PROBLEM
The exercise asks for every line of the data to be reproduced exactly.

MATERIAL
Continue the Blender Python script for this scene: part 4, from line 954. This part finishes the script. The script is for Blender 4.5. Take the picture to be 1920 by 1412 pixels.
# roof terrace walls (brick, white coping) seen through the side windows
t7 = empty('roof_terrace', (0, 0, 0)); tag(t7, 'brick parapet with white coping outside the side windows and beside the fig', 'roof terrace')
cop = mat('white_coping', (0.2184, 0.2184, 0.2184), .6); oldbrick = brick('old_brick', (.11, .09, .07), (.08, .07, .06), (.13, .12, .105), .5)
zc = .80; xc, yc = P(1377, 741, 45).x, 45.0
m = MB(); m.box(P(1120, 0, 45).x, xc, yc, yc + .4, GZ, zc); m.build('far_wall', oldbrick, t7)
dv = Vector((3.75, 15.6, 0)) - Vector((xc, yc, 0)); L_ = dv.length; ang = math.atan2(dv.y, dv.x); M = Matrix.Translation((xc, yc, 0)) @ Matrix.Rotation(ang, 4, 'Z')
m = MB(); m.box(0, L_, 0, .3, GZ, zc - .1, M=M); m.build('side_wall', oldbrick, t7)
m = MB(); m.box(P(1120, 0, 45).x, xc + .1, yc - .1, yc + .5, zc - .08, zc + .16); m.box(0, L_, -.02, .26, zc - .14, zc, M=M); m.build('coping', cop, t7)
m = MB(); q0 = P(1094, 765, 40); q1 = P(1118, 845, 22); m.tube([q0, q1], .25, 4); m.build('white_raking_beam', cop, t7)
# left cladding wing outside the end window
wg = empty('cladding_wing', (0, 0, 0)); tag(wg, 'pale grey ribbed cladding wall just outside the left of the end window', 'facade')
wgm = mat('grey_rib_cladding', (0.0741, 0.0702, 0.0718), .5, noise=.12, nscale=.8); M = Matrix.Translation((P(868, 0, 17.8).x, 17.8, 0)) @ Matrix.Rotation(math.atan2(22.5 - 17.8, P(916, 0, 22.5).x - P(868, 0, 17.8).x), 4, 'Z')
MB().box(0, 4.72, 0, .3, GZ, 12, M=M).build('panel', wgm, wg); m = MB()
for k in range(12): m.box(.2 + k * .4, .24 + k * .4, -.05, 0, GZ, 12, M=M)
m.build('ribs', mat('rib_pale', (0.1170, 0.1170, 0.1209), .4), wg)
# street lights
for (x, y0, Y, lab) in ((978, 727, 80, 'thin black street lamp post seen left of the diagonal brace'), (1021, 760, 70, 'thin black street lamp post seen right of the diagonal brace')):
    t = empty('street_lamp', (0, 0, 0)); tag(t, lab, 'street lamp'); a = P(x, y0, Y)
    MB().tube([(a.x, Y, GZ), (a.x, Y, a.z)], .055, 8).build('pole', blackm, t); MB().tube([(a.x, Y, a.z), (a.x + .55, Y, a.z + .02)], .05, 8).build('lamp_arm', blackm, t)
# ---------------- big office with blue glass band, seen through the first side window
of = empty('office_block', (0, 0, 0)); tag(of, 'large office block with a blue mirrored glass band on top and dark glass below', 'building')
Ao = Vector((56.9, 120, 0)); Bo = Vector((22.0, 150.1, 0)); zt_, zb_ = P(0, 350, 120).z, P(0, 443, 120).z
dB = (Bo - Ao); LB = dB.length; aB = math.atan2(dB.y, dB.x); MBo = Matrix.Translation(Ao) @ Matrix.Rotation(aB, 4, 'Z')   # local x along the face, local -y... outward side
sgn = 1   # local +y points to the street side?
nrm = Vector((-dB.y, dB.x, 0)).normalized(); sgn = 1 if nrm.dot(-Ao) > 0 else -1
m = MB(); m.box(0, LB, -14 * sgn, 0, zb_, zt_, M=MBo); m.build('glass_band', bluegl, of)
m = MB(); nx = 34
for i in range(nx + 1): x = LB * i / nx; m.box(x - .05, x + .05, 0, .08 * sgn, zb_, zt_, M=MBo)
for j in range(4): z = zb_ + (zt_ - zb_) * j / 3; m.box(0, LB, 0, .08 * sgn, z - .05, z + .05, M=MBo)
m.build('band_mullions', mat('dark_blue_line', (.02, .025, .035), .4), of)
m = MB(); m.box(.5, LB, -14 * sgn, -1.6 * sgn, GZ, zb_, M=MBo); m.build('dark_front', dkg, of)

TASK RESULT
Continue the Blender Python script for this scene: part 4, from line 954. This part finishes the script. The script is for Blender 4.5. Take the picture to be 1920 by 1412 pixels.
# roof terrace walls (brick, white coping) seen through the side windows
t7 = empty('roof_terrace', (0, 0, 0)); tag(t7, 'brick parapet with white coping outside the side windows and beside the fig', 'roof terrace')
cop = mat('white_coping', (0.2184, 0.2184, 0.2184), .6); oldbrick = brick('old_brick', (.11, .09, .07), (.08, .07, .06), (.13, .12, .105), .5)
zc = .80; xc, yc = P(1377, 741, 45).x, 45.0
m = MB(); m.box(P(1120, 0, 45).x, xc, yc, yc + .4, GZ, zc); m.build('far_wall', oldbrick, t7)
dv = Vector((3.75, 15.6, 0)) - Vector((xc, yc, 0)); L_ = dv.length; ang = math.atan2(dv.y, dv.x); M = Matrix.Translation((xc, yc, 0)) @ Matrix.Rotation(ang, 4, 'Z')
m = MB(); m.box(0, L_, 0, .3, GZ, zc - .1, M=M); m.build('side_wall', oldbrick, t7)
m = MB(); m.box(P(1120, 0, 45).x, xc + .1, yc - .1, yc + .5, zc - .08, zc + .16); m.box(0, L_, -.02, .26, zc - .14, zc, M=M); m.build('coping', cop, t7)
m = MB(); q0 = P(1094, 765, 40); q1 = P(1118, 845, 22); m.tube([q0, q1], .25, 4); m.build('white_raking_beam', cop, t7)
# left cladding wing outside the end window
wg = empty('cladding_wing', (0, 0, 0)); tag(wg, 'pale grey ribbed cladding wall just outside the left of the end window', 'facade')
wgm = mat('grey_rib_cladding', (0.0741, 0.0702, 0.0718), .5, noise=.12, nscale=.8); M = Matrix.Translation((P(868, 0, 17.8).x, 17.8, 0)) @ Matrix.Rotation(math.atan2(22.5 - 17.8, P(916, 0, 22.5).x - P(868, 0, 17.8).x), 4, 'Z')
MB().box(0, 4.72, 0, .3, GZ, 12, M=M).build('panel', wgm, wg); m = MB()
for k in range(12): m.box(.2 + k * .4, .24 + k * .4, -.05, 0, GZ, 12, M=M)
m.build('ribs', mat('rib_pale', (0.1170, 0.1170, 0.1209), .4), wg)
# street lights
for (x, y0, Y, lab) in ((978, 727, 80, 'thin black street lamp post seen left of the diagonal brace'), (1021, 760, 70, 'thin black street lamp post seen right of the diagonal brace')):
    t = empty('street_lamp', (0, 0, 0)); tag(t, lab, 'street lamp'); a = P(x, y0, Y)
    MB().tube([(a.x, Y, GZ), (a.x, Y, a.z)], .055, 8).build('pole', blackm, t); MB().tube([(a.x, Y, a.z), (a.x + .55, Y, a.z + .02)], .05, 8).build('lamp_arm', blackm, t)
# ---------------- big office with blue glass band, seen through the first side window
of = empty('office_block', (0, 0, 0)); tag(of, 'large office block with a blue mirrored glass band on top and dark glass below', 'building')
Ao = Vector((56.9, 120, 0)); Bo = Vector((22.0, 150.1, 0)); zt_, zb_ = P(0, 350, 120).z, P(0, 443, 120).z
dB = (Bo - Ao); LB = dB.length; aB = math.atan2(dB.y, dB.x); MBo = Matrix.Translation(Ao) @ Matrix.Rotation(aB, 4, 'Z')   # local x along the face, local -y... outward side
sgn = 1   # local +y points to the street side?
nrm = Vector((-dB.y, dB.x, 0)).normalized(); sgn = 1 if nrm.dot(-Ao) > 0 else -1
m = MB(); m.box(0, LB, -14 * sgn, 0, zb_, zt_, M=MBo); m.build('glass_band', bluegl, of)
m = MB(); nx = 34
for i in range(nx + 1): x = LB * i / nx; m.box(x - .05, x + .05, 0, .08 * sgn, zb_, zt_, M=MBo)
for j in range(4): z = zb_ + (zt_ - zb_) * j / 3; m.box(0, LB, 0, .08 * sgn, z - .05, z + .05, M=MBo)
m.build('band_mullions', mat('dark_blue_line', (.02, .025, .035), .4), of)
m = MB(); m.box(.5, LB, -14 * sgn, -1.6 * sgn, GZ, zb_, M=MBo); m.build('dark_front', dkg, of)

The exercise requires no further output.